Dataset items
***

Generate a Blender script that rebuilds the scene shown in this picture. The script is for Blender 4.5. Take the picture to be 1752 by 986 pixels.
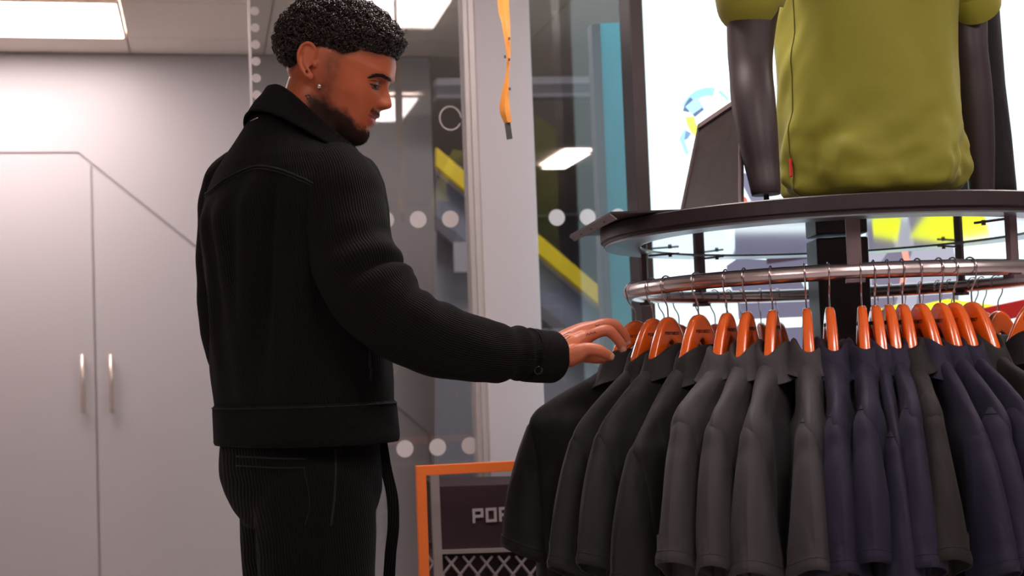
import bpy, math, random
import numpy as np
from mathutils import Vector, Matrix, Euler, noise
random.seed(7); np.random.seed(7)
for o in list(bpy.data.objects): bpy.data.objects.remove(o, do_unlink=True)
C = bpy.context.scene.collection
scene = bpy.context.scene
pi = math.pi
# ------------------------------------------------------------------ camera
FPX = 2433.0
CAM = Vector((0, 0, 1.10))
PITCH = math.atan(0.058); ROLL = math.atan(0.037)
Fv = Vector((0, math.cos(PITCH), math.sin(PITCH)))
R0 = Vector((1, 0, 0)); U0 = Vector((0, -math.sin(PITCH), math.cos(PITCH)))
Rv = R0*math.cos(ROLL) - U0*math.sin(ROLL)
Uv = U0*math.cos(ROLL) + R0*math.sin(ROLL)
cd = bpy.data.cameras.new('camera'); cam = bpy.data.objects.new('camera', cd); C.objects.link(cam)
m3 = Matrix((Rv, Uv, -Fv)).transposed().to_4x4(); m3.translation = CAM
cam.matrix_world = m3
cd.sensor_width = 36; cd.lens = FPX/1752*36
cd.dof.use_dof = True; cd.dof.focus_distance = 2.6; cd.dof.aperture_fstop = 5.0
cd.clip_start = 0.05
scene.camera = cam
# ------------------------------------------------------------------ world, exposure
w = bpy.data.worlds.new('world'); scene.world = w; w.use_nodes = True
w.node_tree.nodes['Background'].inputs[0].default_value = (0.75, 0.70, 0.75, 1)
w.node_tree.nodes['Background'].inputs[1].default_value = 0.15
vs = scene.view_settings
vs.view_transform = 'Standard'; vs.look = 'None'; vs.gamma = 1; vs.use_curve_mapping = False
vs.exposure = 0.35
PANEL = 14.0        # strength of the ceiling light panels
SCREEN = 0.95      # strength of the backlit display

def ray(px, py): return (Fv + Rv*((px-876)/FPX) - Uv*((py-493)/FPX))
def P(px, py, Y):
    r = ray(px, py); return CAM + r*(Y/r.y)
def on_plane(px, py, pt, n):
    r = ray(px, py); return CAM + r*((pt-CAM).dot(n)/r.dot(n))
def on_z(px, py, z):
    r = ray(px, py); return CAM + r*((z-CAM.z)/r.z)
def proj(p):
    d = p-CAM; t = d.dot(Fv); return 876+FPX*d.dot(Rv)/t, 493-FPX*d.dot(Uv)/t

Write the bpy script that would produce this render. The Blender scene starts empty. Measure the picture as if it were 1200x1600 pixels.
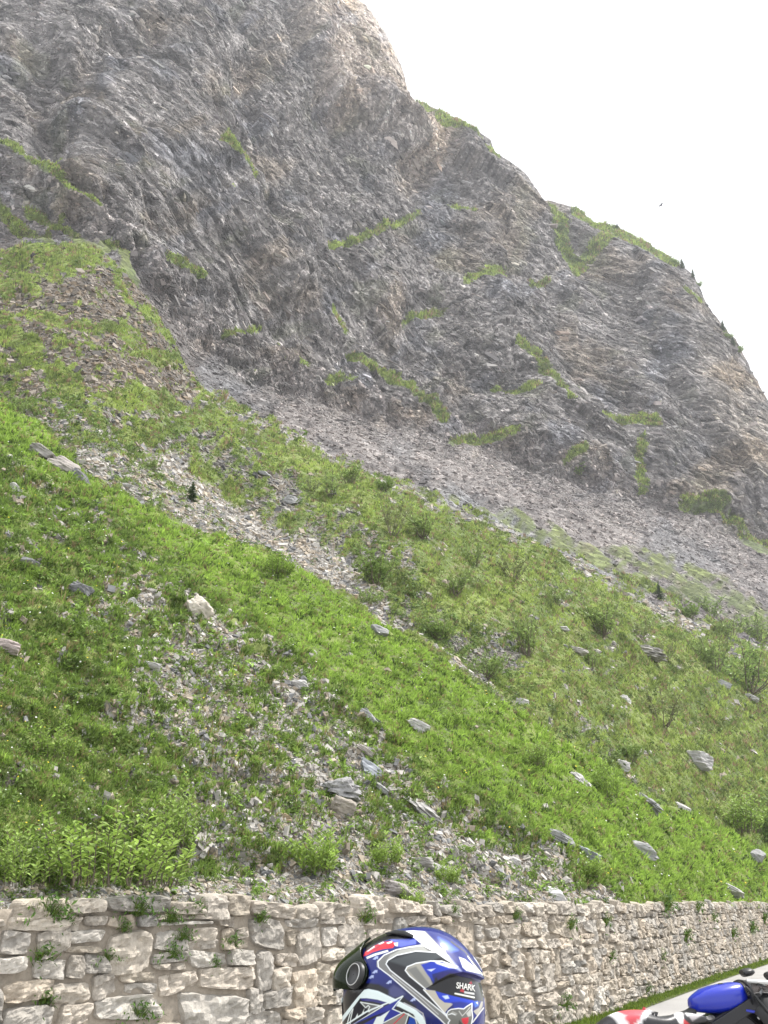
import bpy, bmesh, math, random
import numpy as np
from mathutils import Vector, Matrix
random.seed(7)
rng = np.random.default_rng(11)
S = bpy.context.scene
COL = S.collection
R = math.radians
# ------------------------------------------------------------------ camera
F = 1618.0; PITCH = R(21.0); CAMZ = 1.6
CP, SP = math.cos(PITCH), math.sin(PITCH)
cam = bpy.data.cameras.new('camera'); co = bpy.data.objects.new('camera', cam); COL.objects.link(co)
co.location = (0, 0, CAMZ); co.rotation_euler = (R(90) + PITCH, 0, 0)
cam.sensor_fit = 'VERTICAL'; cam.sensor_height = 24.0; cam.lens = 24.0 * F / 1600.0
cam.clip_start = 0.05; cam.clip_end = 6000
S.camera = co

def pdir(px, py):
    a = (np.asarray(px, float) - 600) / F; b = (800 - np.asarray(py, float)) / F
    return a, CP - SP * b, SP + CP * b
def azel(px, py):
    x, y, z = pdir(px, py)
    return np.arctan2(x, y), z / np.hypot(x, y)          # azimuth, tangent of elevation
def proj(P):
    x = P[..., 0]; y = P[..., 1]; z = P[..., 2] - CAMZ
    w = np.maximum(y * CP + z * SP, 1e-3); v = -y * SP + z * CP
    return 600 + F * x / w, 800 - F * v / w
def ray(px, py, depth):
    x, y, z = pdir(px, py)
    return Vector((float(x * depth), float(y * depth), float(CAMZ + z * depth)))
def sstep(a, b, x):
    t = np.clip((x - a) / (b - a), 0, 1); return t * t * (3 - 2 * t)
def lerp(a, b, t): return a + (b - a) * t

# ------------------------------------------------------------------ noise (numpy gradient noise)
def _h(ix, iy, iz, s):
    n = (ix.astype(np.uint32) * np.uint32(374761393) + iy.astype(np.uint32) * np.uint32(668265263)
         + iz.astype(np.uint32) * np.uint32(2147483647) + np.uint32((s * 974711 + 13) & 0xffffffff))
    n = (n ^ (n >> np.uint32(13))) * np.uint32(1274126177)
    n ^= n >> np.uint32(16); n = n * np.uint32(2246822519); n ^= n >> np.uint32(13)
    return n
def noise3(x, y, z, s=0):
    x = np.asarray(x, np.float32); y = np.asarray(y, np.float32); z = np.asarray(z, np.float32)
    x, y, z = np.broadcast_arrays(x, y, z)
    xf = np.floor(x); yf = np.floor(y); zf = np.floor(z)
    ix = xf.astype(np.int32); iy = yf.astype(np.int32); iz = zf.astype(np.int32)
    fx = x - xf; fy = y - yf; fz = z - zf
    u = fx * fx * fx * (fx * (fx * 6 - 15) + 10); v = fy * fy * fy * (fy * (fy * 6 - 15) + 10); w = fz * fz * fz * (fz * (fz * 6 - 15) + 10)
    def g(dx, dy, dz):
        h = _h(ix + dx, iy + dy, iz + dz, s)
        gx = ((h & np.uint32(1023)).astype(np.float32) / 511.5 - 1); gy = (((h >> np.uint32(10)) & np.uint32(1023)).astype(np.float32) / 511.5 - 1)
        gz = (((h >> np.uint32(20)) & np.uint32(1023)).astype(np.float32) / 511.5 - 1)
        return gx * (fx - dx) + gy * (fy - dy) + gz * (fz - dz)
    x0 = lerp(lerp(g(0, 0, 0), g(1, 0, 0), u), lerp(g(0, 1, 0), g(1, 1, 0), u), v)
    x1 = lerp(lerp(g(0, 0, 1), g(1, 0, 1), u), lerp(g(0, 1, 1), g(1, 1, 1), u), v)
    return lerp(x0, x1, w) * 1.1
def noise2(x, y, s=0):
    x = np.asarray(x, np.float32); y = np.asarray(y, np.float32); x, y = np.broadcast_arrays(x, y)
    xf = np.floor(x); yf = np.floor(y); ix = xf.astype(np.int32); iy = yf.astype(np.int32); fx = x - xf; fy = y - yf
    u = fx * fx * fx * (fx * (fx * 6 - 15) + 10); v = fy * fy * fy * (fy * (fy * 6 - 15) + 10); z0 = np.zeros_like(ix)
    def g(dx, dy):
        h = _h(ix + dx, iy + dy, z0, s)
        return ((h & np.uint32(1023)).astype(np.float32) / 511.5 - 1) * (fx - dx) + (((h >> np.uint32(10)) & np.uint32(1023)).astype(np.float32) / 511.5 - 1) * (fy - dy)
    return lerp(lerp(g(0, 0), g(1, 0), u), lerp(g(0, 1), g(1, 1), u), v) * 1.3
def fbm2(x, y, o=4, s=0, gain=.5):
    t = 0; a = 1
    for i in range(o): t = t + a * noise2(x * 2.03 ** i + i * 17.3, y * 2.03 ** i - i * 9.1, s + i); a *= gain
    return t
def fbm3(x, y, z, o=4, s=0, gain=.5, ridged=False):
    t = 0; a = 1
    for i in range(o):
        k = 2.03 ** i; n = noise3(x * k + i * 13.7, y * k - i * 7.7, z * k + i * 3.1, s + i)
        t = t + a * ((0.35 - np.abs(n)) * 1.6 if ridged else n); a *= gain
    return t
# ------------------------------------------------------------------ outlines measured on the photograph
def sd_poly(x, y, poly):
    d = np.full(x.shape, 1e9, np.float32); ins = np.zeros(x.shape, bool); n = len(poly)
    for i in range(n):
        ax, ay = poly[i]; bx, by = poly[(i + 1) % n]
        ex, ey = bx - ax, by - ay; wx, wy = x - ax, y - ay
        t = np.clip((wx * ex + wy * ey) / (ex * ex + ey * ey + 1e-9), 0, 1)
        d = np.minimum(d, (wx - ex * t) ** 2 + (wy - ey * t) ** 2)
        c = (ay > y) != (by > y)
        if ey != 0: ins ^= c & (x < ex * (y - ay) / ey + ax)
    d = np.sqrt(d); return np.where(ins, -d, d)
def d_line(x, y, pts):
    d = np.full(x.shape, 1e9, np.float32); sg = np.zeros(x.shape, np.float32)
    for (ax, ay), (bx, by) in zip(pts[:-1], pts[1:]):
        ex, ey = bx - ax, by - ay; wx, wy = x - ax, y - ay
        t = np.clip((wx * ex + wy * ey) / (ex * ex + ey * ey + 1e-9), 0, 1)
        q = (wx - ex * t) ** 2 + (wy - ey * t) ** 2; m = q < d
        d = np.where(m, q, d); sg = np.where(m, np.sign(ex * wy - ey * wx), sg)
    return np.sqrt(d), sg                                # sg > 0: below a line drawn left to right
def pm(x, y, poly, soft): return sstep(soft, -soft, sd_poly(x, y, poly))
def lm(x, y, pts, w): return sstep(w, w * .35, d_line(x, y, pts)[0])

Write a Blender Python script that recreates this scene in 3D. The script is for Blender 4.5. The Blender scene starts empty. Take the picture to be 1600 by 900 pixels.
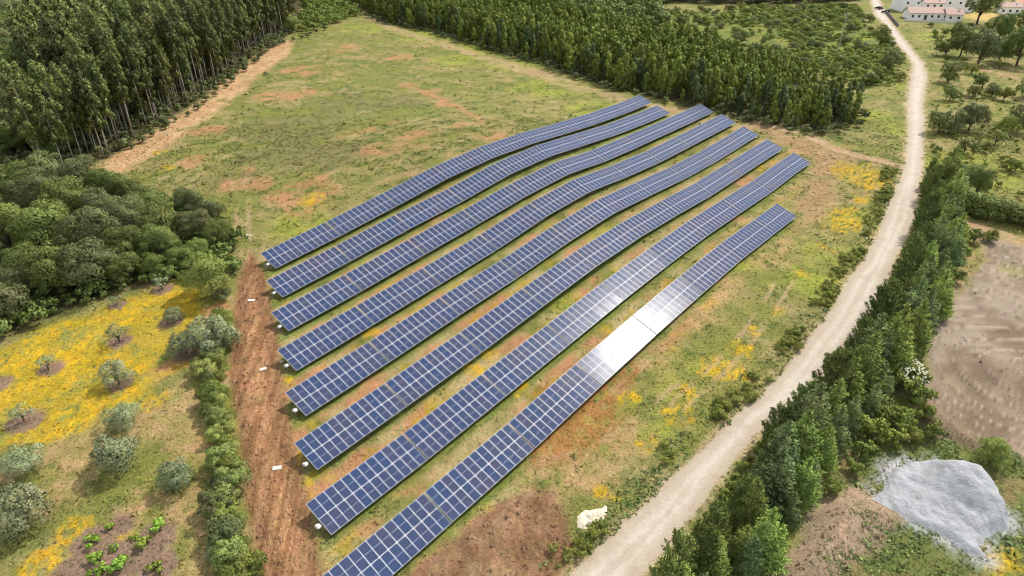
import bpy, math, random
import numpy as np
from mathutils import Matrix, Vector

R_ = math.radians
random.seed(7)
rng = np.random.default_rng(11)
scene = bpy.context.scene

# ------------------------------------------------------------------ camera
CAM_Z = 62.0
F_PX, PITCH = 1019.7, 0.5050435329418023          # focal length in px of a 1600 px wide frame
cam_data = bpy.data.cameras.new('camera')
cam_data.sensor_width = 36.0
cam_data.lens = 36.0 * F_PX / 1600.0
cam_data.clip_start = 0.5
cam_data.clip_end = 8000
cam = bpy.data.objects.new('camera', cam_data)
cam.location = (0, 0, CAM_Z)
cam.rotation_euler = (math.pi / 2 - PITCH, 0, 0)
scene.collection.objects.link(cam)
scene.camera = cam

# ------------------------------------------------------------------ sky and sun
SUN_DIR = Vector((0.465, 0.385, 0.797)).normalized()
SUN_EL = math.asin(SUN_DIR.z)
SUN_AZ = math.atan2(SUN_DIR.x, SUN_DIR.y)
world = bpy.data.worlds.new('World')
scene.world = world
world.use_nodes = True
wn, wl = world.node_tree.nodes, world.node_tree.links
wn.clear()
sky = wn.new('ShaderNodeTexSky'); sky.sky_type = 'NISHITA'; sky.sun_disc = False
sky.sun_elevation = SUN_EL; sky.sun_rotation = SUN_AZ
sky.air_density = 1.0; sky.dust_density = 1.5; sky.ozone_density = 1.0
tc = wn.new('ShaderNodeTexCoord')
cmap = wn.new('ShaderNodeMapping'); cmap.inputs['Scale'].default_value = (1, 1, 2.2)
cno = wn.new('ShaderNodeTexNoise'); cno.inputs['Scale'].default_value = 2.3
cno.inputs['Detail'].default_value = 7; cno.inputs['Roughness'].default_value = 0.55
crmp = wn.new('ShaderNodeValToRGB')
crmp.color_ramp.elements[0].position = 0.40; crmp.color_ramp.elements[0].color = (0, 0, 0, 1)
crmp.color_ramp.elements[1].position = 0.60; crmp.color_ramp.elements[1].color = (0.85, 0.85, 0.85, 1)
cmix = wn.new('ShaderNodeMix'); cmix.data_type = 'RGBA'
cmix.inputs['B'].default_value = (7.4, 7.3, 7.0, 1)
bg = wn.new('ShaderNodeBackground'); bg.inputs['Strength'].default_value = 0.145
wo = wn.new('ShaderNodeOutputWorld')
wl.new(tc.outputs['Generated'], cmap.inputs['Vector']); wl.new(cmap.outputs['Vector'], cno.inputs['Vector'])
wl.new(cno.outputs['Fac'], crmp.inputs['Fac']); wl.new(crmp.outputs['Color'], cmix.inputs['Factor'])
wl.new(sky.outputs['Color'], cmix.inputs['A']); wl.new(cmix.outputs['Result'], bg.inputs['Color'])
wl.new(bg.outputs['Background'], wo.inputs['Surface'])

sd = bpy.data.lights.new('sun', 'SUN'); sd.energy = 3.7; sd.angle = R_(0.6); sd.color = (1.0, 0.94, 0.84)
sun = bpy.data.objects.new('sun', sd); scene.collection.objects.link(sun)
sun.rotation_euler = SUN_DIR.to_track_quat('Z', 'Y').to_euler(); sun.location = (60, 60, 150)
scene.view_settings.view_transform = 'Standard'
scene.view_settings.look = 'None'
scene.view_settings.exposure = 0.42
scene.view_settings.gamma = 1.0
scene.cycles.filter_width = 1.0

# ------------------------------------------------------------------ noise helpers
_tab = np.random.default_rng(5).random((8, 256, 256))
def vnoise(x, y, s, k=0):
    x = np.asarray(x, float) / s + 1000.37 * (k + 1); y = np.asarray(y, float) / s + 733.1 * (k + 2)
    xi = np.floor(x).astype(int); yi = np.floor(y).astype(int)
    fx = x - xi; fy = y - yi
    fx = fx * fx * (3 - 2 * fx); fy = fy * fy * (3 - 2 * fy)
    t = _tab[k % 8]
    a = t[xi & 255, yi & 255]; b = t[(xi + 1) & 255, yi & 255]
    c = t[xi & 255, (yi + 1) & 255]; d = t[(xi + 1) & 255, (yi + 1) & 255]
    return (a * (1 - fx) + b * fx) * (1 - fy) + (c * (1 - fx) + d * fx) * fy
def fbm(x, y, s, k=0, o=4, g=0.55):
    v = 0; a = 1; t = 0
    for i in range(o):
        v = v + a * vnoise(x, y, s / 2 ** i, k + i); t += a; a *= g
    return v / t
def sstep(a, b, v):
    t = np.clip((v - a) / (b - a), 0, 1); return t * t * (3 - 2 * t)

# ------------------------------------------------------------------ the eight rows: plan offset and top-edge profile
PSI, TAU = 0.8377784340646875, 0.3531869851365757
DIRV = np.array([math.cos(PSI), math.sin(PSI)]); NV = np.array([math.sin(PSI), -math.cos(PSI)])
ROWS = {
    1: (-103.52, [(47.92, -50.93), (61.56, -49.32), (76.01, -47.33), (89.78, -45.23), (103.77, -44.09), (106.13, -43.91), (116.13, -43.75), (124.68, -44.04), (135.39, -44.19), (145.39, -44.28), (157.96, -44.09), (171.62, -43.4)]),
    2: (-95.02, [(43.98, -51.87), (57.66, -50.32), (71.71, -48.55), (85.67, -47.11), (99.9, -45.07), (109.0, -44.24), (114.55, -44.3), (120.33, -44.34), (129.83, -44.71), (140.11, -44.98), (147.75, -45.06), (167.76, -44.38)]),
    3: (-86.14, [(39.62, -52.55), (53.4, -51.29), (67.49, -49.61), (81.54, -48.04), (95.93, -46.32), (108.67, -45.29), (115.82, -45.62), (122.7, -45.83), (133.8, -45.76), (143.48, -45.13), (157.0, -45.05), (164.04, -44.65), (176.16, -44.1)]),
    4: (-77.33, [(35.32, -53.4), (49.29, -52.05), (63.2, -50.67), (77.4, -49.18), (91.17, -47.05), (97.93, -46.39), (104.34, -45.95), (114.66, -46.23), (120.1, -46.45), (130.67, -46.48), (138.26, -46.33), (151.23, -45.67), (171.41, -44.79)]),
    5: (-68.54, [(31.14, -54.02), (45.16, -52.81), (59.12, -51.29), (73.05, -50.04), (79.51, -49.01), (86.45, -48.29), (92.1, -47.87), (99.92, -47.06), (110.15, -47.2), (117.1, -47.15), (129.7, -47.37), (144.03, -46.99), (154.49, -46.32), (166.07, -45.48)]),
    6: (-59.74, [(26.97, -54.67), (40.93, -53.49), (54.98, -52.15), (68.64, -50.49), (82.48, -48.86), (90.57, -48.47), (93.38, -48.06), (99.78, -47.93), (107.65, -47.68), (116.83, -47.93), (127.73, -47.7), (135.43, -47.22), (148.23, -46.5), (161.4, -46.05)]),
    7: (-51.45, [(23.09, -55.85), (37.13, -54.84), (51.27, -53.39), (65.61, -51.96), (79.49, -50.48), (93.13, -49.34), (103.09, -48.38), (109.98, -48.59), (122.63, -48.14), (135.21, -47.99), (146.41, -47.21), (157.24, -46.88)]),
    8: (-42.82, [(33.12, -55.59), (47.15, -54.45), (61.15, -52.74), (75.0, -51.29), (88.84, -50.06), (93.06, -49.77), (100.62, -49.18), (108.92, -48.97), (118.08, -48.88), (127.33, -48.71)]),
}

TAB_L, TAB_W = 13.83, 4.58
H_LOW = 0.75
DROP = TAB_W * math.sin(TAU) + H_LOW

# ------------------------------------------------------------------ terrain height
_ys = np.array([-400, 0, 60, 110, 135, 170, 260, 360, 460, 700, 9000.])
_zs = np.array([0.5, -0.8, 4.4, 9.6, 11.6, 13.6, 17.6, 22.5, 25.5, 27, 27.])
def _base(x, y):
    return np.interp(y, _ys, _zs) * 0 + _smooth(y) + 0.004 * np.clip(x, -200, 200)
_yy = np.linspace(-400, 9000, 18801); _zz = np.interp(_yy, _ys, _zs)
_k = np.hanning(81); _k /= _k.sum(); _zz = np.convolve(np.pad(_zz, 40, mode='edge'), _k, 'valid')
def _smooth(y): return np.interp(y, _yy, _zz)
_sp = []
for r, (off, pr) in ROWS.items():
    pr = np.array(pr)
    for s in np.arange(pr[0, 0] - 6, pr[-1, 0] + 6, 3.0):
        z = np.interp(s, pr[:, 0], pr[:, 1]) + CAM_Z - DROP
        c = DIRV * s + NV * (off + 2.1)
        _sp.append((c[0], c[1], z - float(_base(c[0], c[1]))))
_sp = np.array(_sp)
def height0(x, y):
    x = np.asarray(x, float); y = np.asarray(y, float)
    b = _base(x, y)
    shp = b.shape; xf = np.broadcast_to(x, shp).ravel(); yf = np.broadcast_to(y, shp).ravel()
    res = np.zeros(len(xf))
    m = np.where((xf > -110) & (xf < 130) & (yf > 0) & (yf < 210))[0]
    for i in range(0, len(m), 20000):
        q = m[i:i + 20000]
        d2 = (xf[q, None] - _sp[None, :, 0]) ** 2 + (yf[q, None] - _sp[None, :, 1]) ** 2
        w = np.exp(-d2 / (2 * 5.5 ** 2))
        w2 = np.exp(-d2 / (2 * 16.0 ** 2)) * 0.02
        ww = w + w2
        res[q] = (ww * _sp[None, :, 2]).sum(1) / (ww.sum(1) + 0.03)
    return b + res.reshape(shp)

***

Print everything from the line with "Write the bpy" down to the line with "S.camera = co", both included, exactly as written and without the pictures.

→ **THE SOLUTION**
Write the bpy script that would produce this render. The Blender scene starts empty. Measure the picture as if it were 1200x1600 pixels.
import bpy, bmesh, math, random
import numpy as np
from mathutils import Vector, Matrix
random.seed(7)
rng = np.random.default_rng(11)
S = bpy.context.scene
COL = S.collection
R = math.radians
# ------------------------------------------------------------------ camera
F = 1618.0; PITCH = R(21.0); CAMZ = 1.6
CP, SP = math.cos(PITCH), math.sin(PITCH)
cam = bpy.data.cameras.new('camera'); co = bpy.data.objects.new('camera', cam); COL.objects.link(co)
co.location = (0, 0, CAMZ); co.rotation_euler = (R(90) + PITCH, 0, 0)
cam.sensor_fit = 'VERTICAL'; cam.sensor_height = 24.0; cam.lens = 24.0 * F / 1600.0
cam.clip_start = 0.05; cam.clip_end = 6000
S.camera = co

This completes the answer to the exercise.